La crise ecclésiastique participe du ternissement de la religion. A l’Eglise, autrefois considérée comme une personne internationale pour ses activités extérieures, son existence propre et concrète et sa responsabilité personnelle, incombe une prise de mesures sérieuses pour sauver ce qui reste de la ferveur chrétienne.

Du point de vue économique également, le monde est en train de vivre les incertitudes les plus douteuses en ce qu’il bascule constamment entre tensions répétitives et réconciliations malheureuses. Il est déjà de coutume que dans les relations internationales, il n’y a que des intérêts à protéger. Or, ces intérêts sont le plus souvent divergents car tout Etat travaille à ne pas être devancé économiquement. C’est ce qui favorise les conflits d’hégémonie économique dans plusieurs espaces du monde. En Asie, l’Arabie Saoudite et le Qatar suffisent à titre d’exemple. Chacun voulant être le leader du Golf arabique, leur tiraillement a fini par se propager sur d’autres angles autres qu’économiques. L’interdiction du hadj aux Qatariens cette année, trouve sa matrice dans cette guerre de position.

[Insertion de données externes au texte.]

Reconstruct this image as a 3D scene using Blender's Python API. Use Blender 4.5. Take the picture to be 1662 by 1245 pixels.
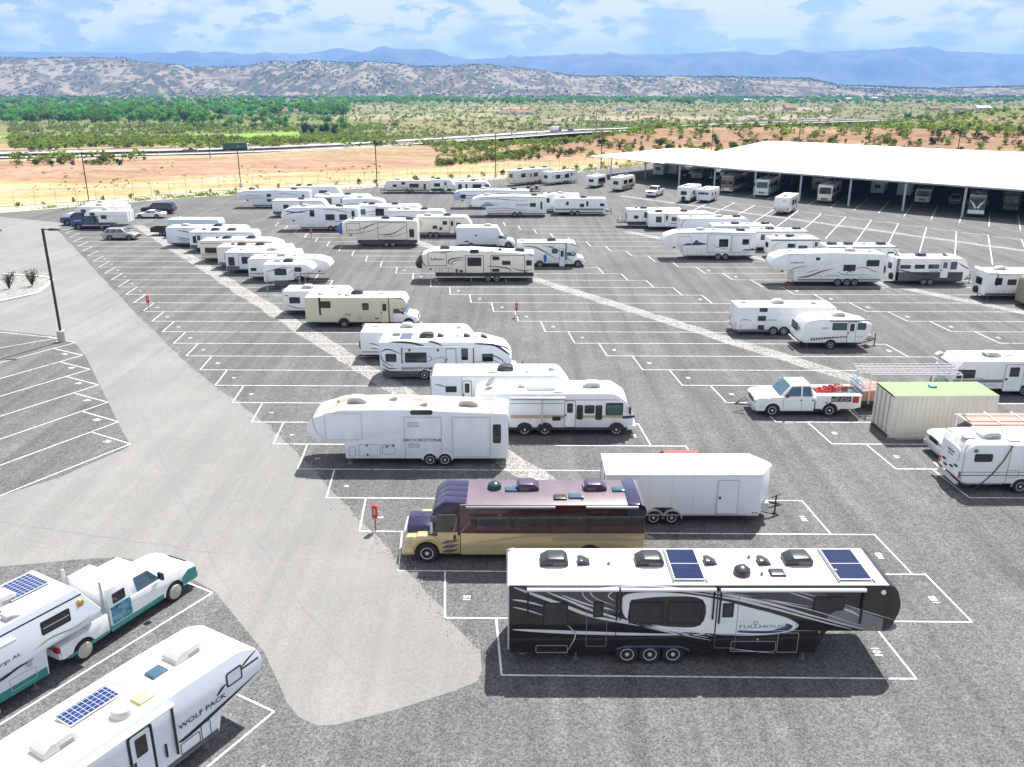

Dans la même perspective économique, les échanges commerciaux restent troublants et comminatoires. L’OMC n’a pu être au monde du commerce ce que l’Etat est à la société étatique. Le monde a ainsi frôlé une guerre commerciale qui aurait opposé comme principaux belligérants les Etats Unis à l’Union Européenne. L’augmentation unilatérale des taxes sur l’acier et l’aluminium par la première puissance mondiale a levé l’excitation européenne prête à faire montre de loi du talion. Les concessions déjà trouvées ont sauvé ces tensions qui peuvent se rétablir d’un moment à l’autre.